There are undoubtedly words and ideas in the word of God which must be explained when presented to some people. But to explain what it says is one thing, and to excise what it says is another. What the gospel says is applicable and effective. Roy Ward's thinking on this is evidently influenced by the theologian, Paul Tillich, whom he quotes. "Tillich asks the crucial question, 'Can the Christian message be adapted to the modern mind without losing its essential and unique character?"' (p. 13) The answer to the question depends on how we define "adapt." God has already adapted the gospel to the modern mind in that it is suitable to and fit for it. Therefore man does not need to adapt it in the sense of changing it or remodeling it. In this latter sense, it cannot be adapted by man without losing its "essential and unique character." Man's task is not to "translate" or "adapt" the gospel, but to proclaim it.
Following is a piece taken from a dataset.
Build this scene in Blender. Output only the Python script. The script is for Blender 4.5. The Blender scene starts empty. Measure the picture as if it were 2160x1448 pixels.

There is only one reason to try to bring a thing up-to-date, and that is because you believe it is out-of-date. The only reason a person would seek to "adapt" the message is because he believes it is not already adapted. The only reason a man would want to "translate" the gospel to make it relevant, is because he believes it is irrelevant. What is needed is more confidence in God's wisdom and less in man's and a realization that the latter cannot improve on the former. Men need to hear the gospel, not our adaptations of it.

Before I allowed current theology to influence me to speak of sowing and harvesting in the manner of our quotation from Mission, I would ponder well the fact that these are words of Christ, who also said: "For whosoever shall be ashamed of me and of my words, of him shall the Son of man be ashamed, when he cometh in his own glory, and the glory of the Father, and of the holy angels" (Luke 9:26). To which the apostle adds: "If any man teacheth a different doctrine, and consenteth not to soundwords, even the words of our Lord Jesus Christ, and to the doctrine which is according to godliness; he is puffed up, knowing nothing..." (I Timothy 6:3, 4a).